Hal ideal perempuan pada zaman dulu atau abad pertengahan adalah pada konteks dan waktu yang harus mengatakan bahwa perempuan harus menjadi seperti itu, tetapi dalam konteks sekaranag hal tersebut masih berlaku dan masih dianggap yang harus dilakukan dan dijadikan pegangan bagi perempuan, kenapa harus ada penafsiran ulang dalam beberapa ayat al- qur’an tentang status gender dan hak yang didapatkan oleh laki- laki ataupun perempuan, karena seolah- olah Al-qur’an lebih menyimpan kedudukan perempuan lebih rendah dari pada laki- laki seperti contoh dalam ayat, an- nisa ayat 34 “laki- laki adalah pengelola atas perempuan”, pada penafsiran dan konteks saat itu bisa dikatakan benar dan relevan ketika ayat tersebut diartikan seperti itu, karena belum mengeal dengan konsep hak dan kewajiaban, tetapi dalam kontek sekarang penafsiran ayat tersebut harus dirubah, karena baik laki- laki ataupun perempuan memiliki hak dan kewajiaban yang sama, yang harus sama- sama dilakukan.

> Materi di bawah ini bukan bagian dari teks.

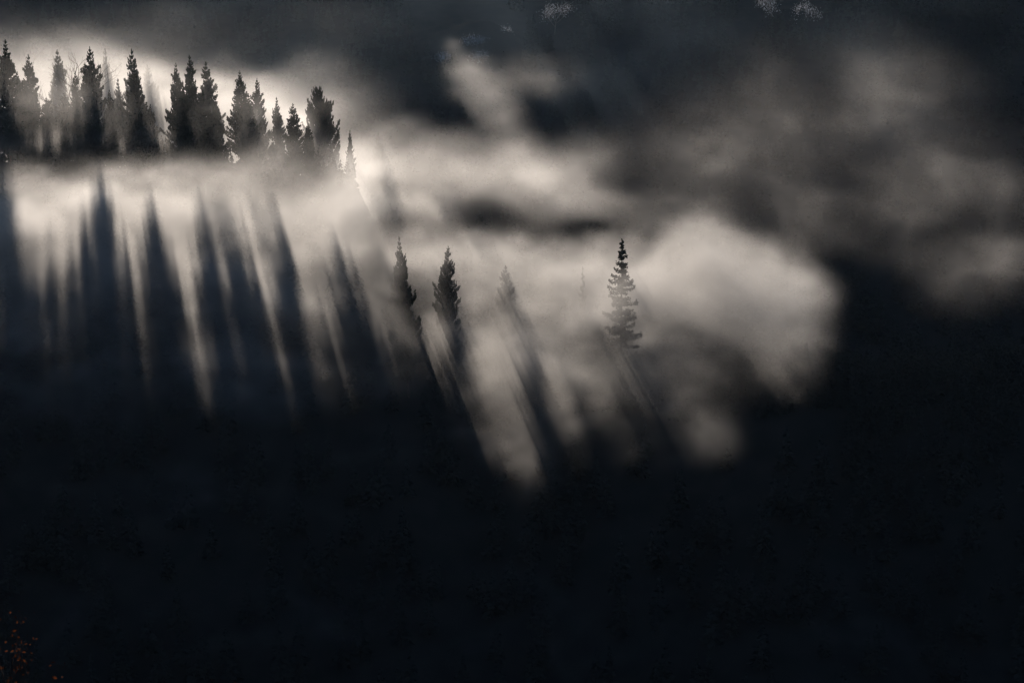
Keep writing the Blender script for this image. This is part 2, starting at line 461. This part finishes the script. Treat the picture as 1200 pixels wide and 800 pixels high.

Dalam penafsiran kalimat “Qawwam” ditafsirkan menjadi perempuan budak yang bisa dimanfaatkan tidak jauh kondisinya seperti cara pandang kaum kapitalis dalam cara memandang kaum perempuan yang dianggap hanya sebagai tempat produksi keturunan makanya bisa diekploitasi, dan ketika kata tersebut diartikan perempuan derajatnya dibawah laki- laki seperti pada zaman peodal ketika perempuan memperbudak dirinya kepada kaum laki- laki, padahal ajaran islam tidak mengajarkan akan hal tersebut.

Mengapa harus ada penafsiran ulag atas ayat yang menjadikan kaum perempuan tertindas dan tersingkirkan, seperti kejadian seorang sahabat yang menampar istrinya lalu istri sahabat tersebut mengadukan ke rasul setelah pengaduan tersebut, lalu Rasul memerintahkan agar istrinya untuk membalas perilaku yang dilakukan oleh suaminya, jika ditarik dalam konteks saat itu, maka kejadian itu sangat  menggemparkan karena pada saat itu sangat mendominasinya kaum laki- laki, bersambung ke ayat 35 surat annisa diperlukannya seorang hakim atau penengah dalam penyelesain masalah yang terjadi baik dalam konteks agama, rumah tangga, ataupun pemimpin Negara.

Berkaitan erat dengan boleh tidaknya perempuan menjadi hakim, kepala Negara ataupun posisi- posisi politik yang strategis dalam kontek sekarang ataupun berkaca pada kejadian masa lalu ketika zaman sahabat ataupun ketika kejadian masih ada Rasul, tidak ada ayat Al- qur’an yang mengatakan secara tegas bahwa perempuan tidak boleh menjadi seorang pemimpin ataupun menjadi seorang hakim dalam sebuah masyarakat, tetapi adapun hadits ahad dari Abu bakar yang menegaskan perempuan tidak boleh menjadi pemimpin, tetapi ini menjadi bertolak belakang ketika terjadinya Perang unta yang dipimpin oleh siti Aisyah kejadian perang tersbut terjadi sesudah dikeluarkanya hadits oleh Abu Bakar tetapi setelah kejadian perang tersebut tidak ada pelarangan dan menyalahkan akan apa yang dilakukan oleh Aisayh menjadi seorang pemimpin perang pada saat itu, karena penafsiran sebuah ayat atau tafsiran Agama erat kaitannya dengan kepentingan politik, ekonomi, budaya. Maka diapandang  perlu adanya penafsiran- penafsiran yang dikaji ulang atas ayat- ayat yang ditafsirkan secara bias dan tidak begitu jelas serta lebih mengedepankan kepentingan individu.

Dilingkungan pesantren yang sangat berpegang teguh pada tafsir klasik dan melihat dari prilaku kiai yang terlihat seenaknya dan secara nampak menganggap wanita itu lebih rendah, ketika wanita dilingkungan pesantren diperlakukan mengabdi dan terkekang oleh yang namanya kiai atau sesepuh yang mengurus pesantren tersebut. jika dipandang dalam sudut pandang gender perilaku kiai dan sesepuh dikalangan pesantren banyak yang tidak berprilaku normal terhadap wanita, karena pembatasan- pembatasan yang sangat kekang dan menjadikan wanita tidak berprilaku kurang sehat dan tidak cerdas. karena menilai pesantren itu penjara yang tidak memberikan kebebasan untuk mengembangkan sifat kewanitaannya.
Dan perilaku santri pria ketika melihat wanitapun seperti melihat budak seks yang dilepaskan dalam kandang penjara, yang bisa dinikmati setiap lekuk tubuhnya untuk memuasakan nafsu sesaat seorang laki- laki, karena keterbatasan dan dibatasinya perkembangan sifat perempuan dan perempuan itu dibentuk menjadi wanita yang bersifat lemah lembut, tidak berdaya dibawah telunjuk laki- laki karena seperti itu yang diciptakan seorang kiai ketika menciptakan kultur cara memandang pesantren.